13 May 2008

Calumny in the blogosphere

Via the blog at Ignatius.com, found this link to an article by Reverend Michael P. Orsi reviewing the sin of calumny and noting the rise of the unfortunate practice in the blogosphere.

Father is right: our eternal felicity depends on our treatment of our fellows, no matter where we find them.

But I find myself feeling angry when I know that there are mature, normally intelligent young persons and adults in the pews who do not know what calumny is. They cannot even spell it - in any language. They have no clue.

Father's excellent list of recommendations begins with:

"Pastors should speak on the Eighth Commandment and its corollary injunctions against calumny and detraction."

OK, so we're done then.

Father is probably a good homilist.
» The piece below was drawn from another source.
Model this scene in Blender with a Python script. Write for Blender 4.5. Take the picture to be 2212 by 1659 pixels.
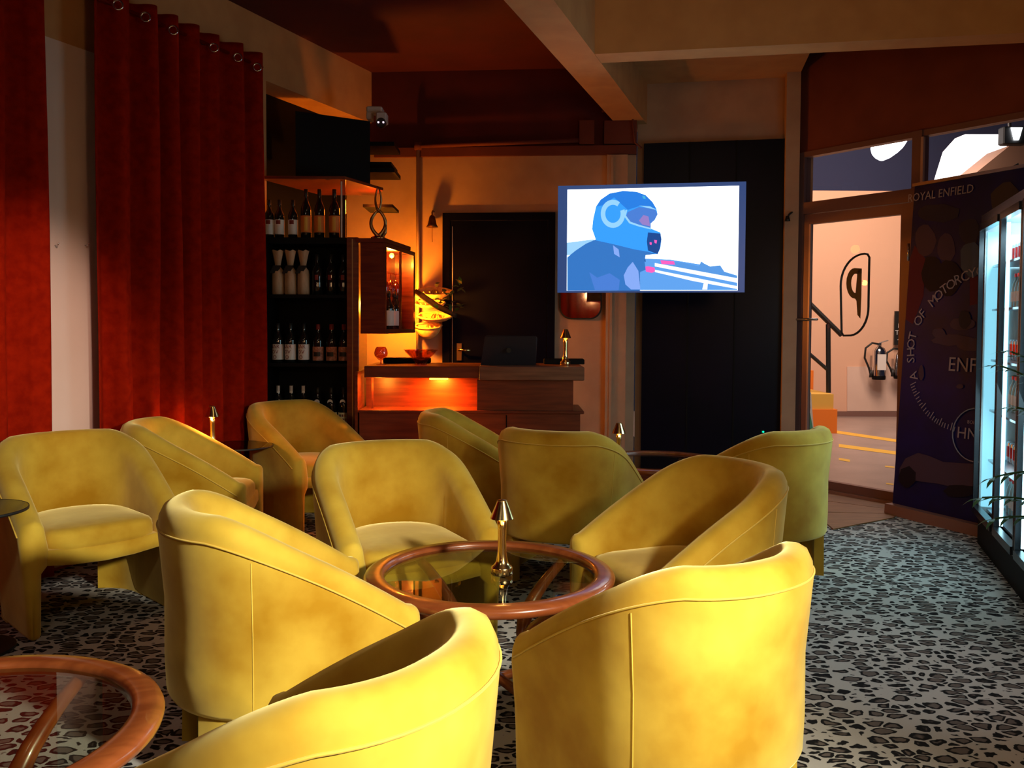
import bpy, math, random
from mathutils import Vector, Matrix
random.seed(7)
for o in list(bpy.data.objects): bpy.data.objects.remove(o)
S = bpy.context.scene
COL = S.collection
# ------------------------------------------------------------------ camera
F, CX, CY, H = 1900.0, 1106.0, 772.0, 1.27
PIT, ROL = math.atan(0.038), 0.005
cf = Vector((0, math.cos(PIT), -math.sin(PIT))); r0 = Vector((1, 0, 0)); u0 = Vector((0, math.sin(PIT), math.cos(PIT)))
cr = r0*math.cos(ROL) + u0*math.sin(ROL); cu = u0*math.cos(ROL) - r0*math.sin(ROL)
EYE = Vector((0, 0, H))
cam = bpy.data.objects.new('camera', bpy.data.cameras.new('camera')); COL.objects.link(cam)
cam.matrix_world = Matrix(((cr.x, cu.x, -cf.x, 0), (cr.y, cu.y, -cf.y, 0), (cr.z, cu.z, -cf.z, H), (0, 0, 0, 1)))
cam.data.sensor_width = 36; cam.data.lens = 36*F/2212; cam.data.shift_y = -(829.5-CY)/2212
cam.data.clip_start = 0.05; cam.data.clip_end = 100
S.camera = cam
def ray(px, py): return cf + cr*((px-CX)/F) + cu*((CY-py)/F)
def at(px, py, Y): d = ray(px, py); return EYE + d*(Y/d.y)
def onz(px, py, z=0.0): d = ray(px, py); return EYE + d*((z-H)/d.z)
def onplane(px, py, P, n): d = ray(px, py); return EYE + d*((Vector(P)-EYE).dot(n)/d.dot(n))
# ------------------------------------------------------------------ world, exposure
W = bpy.data.worlds.new('world'); S.world = W; W.use_nodes = True
W.node_tree.nodes['Background'].inputs[0].default_value = (0.02, 0.022, 0.04, 1)
W.node_tree.nodes['Background'].inputs[1].default_value = 0.5
S.view_settings.view_transform = 'Standard'; S.view_settings.look = 'None'
S.view_settings.gamma = 1; S.view_settings.use_curve_mapping = False
S.view_settings.exposure = 0.0
# ------------------------------------------------------------------ lights of the room, plus added fill lamps
def light(kind, name, loc, power, col, size=0.3, aim=None, sizey=None, spot=None, blend=0.5):
    d = bpy.data.lights.new(name, kind); d.energy = power; d.color = col
    if kind == 'AREA':
        d.size = size
        if sizey: d.shape = 'RECTANGLE'; d.size_y = sizey
    else: d.shadow_soft_size = size
    if spot: d.spot_size = math.radians(spot); d.spot_blend = blend
    o = bpy.data.objects.new(name, d); COL.objects.link(o); o.location = loc
    if aim is not None: o.rotation_euler = (Vector(aim)-Vector(loc)).to_track_quat('-Z', 'Y').to_euler()
    return o
light('SPOT', 'track_spot_near', (1.75, 0.3, 1.95), 800, (1, .95, .76), .12, (-0.25, 2.0, 0.25), spot=66, blend=1)
light('AREA', 'ceiling_lamp_behind', (2.4, -0.6, 2.9), 40, (.95, .95, .85), .5, (0.8, 2.4, 0))
light('AREA', 'ceiling_lamp_left', (-1.0, 0.2, 3.0), 7, (1, .88, .68), .4, (-1.3, 2.6, 0.2))
light('AREA', 'added_uplight', (1.3, 0.3, 1.9), 17, (1, .56, .24), .6, (1.2, 3.4, 3.3))  # unseen uplight added as warm fill for beams and ceiling
light('SPOT', 'carpet_fill_spot', (1.6, 2.6, 3.0), 60, (.86, .95, 1), .04, (1.45, 3.25, 0), spot=26, blend=.9)  # added spot, stands in for fridge and outside light on the carpet
light('AREA', 'ceiling_lamp_middle', (0.6, 2.4, 3.2), 3.5, (1, .80, .4), .5, (0.3, 3.6, 0))
light('SPOT', 'pier_fill_spot', (-0.7, 2.6, 2.9), 210, (1, .66, .52), .08, (-2.27, 4.25, 1.25), spot=27, blend=1)  # unseen spot added to brighten the pale pier
light('AREA', 'corridor_lamp', (4.2, 9.6, 3.9), 165, (1, .68, .50), 1.5, (4.2, 12.0, 1.0))
light('AREA', 'corridor_lamp_near', (3.6, 8.2, 3.4), 48, (1, .80, .70), .8, (3.3, 8.8, 0))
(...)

I note he is not in the diocese from which I write. I trust it is not a sin to note that there are lots of homilies delivered in this diocese which are worse than mere blather. And let's not even get into what passes for "catechesis."
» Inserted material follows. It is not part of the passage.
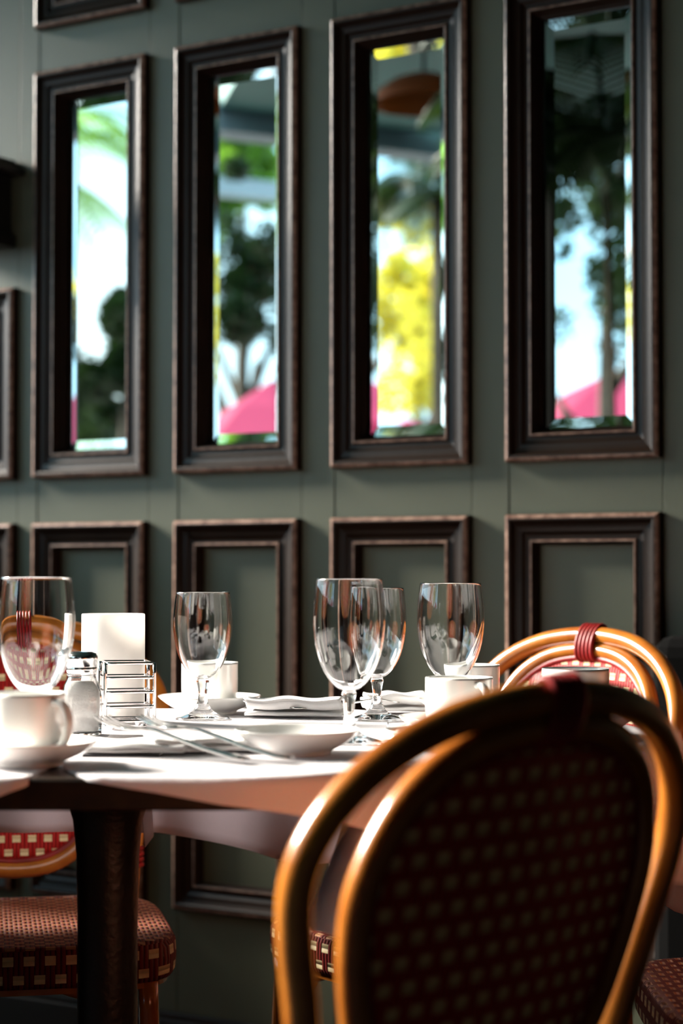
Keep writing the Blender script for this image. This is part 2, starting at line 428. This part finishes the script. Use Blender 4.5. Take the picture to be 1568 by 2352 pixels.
# ================================================================== tables
ZT = .7475
def arc(cx, cy, r, a0, a1, n): return [(cx+r*math.cos(math.radians(a0+(a1-a0)*i/n)), cy+r*math.sin(math.radians(a0+(a1-a0)*i/n))) for i in range(n+1)]
t1 = arc(-.90, 1.83, .05, 180, 270, 6)+arc(-.12, 1.95, .17, 270, 360, 16)+arc(.0, 2.60, .05, 0, 90, 6)+arc(-.90, 2.60, .05, 90, 180, 6)
tb = empty('stone_table', (-.28, 2.16, 0), 0, 'dark brown stone-topped table on a black iron pedestal, its bare edge showing', 'table')
mb = MB(); mb.prism([(x+.28, y-2.16) for x, y in t1], ZT-.031, ZT); mb.build('table_top', M['granite'], tb, bev=.005)
mb = MB()
def iron_column(h):
    pr = [(.0, .02), (.20, .02), (.21, .03), (.20, .042), (.06, .065), (.045, .09), (.0355, .13), (.034, .35), (.0345, .55), (.036, .62), (.040, .66), (.050, .69), (.07, .708), (.075, h), (0, h)]
    pts = []
    for i in range(len(pr)-1):
        pts.append(pr[i])
    pts.append(pr[-1]); return pts
mb.lathe(iron_column(ZT-.033), 32)
for a in (45, 135, 225, 315):
    ca, sa = math.cos(math.radians(a)), math.sin(math.radians(a)); mb.box((ca*.19, sa*.19, .011), (.04, .04, .022), math.radians(a))
mb.build('pedestal', M['iron'], tb, (.012, 0, 0))
mb = MB()
for a in (30, 120): mb.box((0, 0, ZT-.038), (.44, .035, .012), math.radians(a))
mb.build('top_bracket', M['iron'], tb, (.012, 0, 0))

t2 = [(.055, 1.962)]+arc(.045, 2.285, .325, -85, 85, 30)+[(.055, 2.605)]
tb2 = empty('side_table', (.20, 2.285, 0), 0, 'second table at the right, hidden under the long draped white cloth', 'table')
mb = MB(); mb.prism([(x-.20, y-2.285) for x, y in t2], ZT-.031, ZT-.001); mb.build('table_top', M['granite'], tb2, bev=.004)
mb = MB(); mb.lathe(iron_column(ZT-.033), 32); mb.build('pedestal', M['iron'], tb2)

def drape(outline, ztop, dropf, flaref, K=14, R=16, thick=.0012, sub=3):
    """cloth over an outline: flat top, rounded edge and a skirt; dropf/flaref(i/n, x, y) -> length, outward flare"""
    P = [Vector((x, y, 0)) for x, y in outline]; Q = []
    for i, p in enumerate(P):
        q = P[(i+1) % len(P)]; m = max(1, int((q-p).length/.012))
        for k in range(m): Q.append(p.lerp(q, k/m))
    n = len(Q); cen = sum(Q, Vector())/n; vs = []; fs = []
    for k in range(R):
        s_ = (k+.02)/R
        for p in Q: q = cen+(p-cen)*s_; vs.append((q.x, q.y, ztop))
    nrm = []
    for i in range(n):
        t_ = (Q[(i+2) % n]-Q[i-2]).normalized(); nrm.append(Vector((t_.y, -t_.x, 0)))
    dr = [dropf(i/n, Q[i].x, Q[i].y) for i in range(n)]
    dr = [sum(dr[(i+j) % n] for j in range(-2, 3))/5 for i in range(n)]
    for k in range(K+1):
        t = k/K
        for i in range(n):
            d = dr[i]; rr = min(.009, d*.5); L = d*t
            if L < rr*1.57: a = L/max(rr, 1e-6); o, dz = rr*math.sin(a), rr*(1-math.cos(a))
            else: o, dz = rr, rr+(L-rr*1.57)
            fl = flaref(i/n, Q[i].x, Q[i].y)*(dz/.15)**1.2 if dz > 0 else 0
            p = Q[i]+nrm[i]*(o+fl+.002); vs.append((p.x, p.y, ztop-dz))
    for k in range(R+K):
        for i in range(n): fs.append((k*n+i, k*n+(i+1) % n, (k+1)*n+(i+1) % n, (k+1)*n+i))
    mb = MB(); mb.add(vs, fs, True); return mb
def interp(tab, x):
    if x <= tab[0][0]: return tab[0][1]
    for (a, b), (c, d) in zip(tab, tab[1:]):
        if x <= c: t = (x-a)/(c-a); return b+(d-b)*t
    return tab[-1][1]
def finish_cloth(o, th=.0012):
    s_ = o.modifiers.new('solid', 'SOLIDIFY'); s_.thickness = th; s_.offset = 1
    return o
# cloth on the right part of the stone table (hem rises to the left until the stone shows)
oa = [(-.284, 1.938), (-.272, 1.86), (-.250, 1.80), (-.236, 1.779), (-.20, 1.778)]+arc(-.12, 1.95, .172, 272, 356, 16)+[(.056, 1.98), (.056, 2.60), (0, 2.652), (-.284, 2.652)]
def drop_a(t, x, y):
    if y > 2.5: return interp([(-.284, .180), (-.2, .188), (-.077, .226), (.056, .22)], x)
    if x > .04 and y > 1.97: return .001
    if x < -.238: return .0005
    if y < 2.0: return interp([(-.236, .004), (-.22, .010), (-.134, .026), (-.05, .040), (0, .056), (.04, .075), (.056, .04)], x)
    return .001
o = drape(oa, ZT+.0014, drop_a, lambda t, x, y: .012+.010*math.sin(x*38)).build('tablecloth', M['cloth'], None)
finish_cloth(o); tag(o, 'white cloth over the middle of the tables, under the forks and front goblet', 'tablecloth')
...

It is a kind of abuse in its own way, and perpetrated with unflagging zeal. And the sheep are so ignorant that they don't even know they're being starved.

However, the Holy Father is a good shepherd. He is a good teacher, a wise man, a servant of God... he is our miracle in this generation. Some bishops will obviously need a lot of help just to implement a very simple directive. And remember, there are those who earnestly believe that people cannot understand words like "consubstantiation," or anything in Latin. It would not be surprising if those gentlemen also balked at using a word like "calumny" in a teaching context.

But, as Father Z. so wisely says, brick by brick.

Father Orsi is concerned for the souls of calumniators. May his article be read and understood by those who will benefit from it. Let us pray for all who are guilty or tempted by this terrible sin. But let us also pray for the souls of those who accepted the responsibility of being a shepherd to souls, then abdicated it for the sake of popularity, worldly acceptance, or tithes.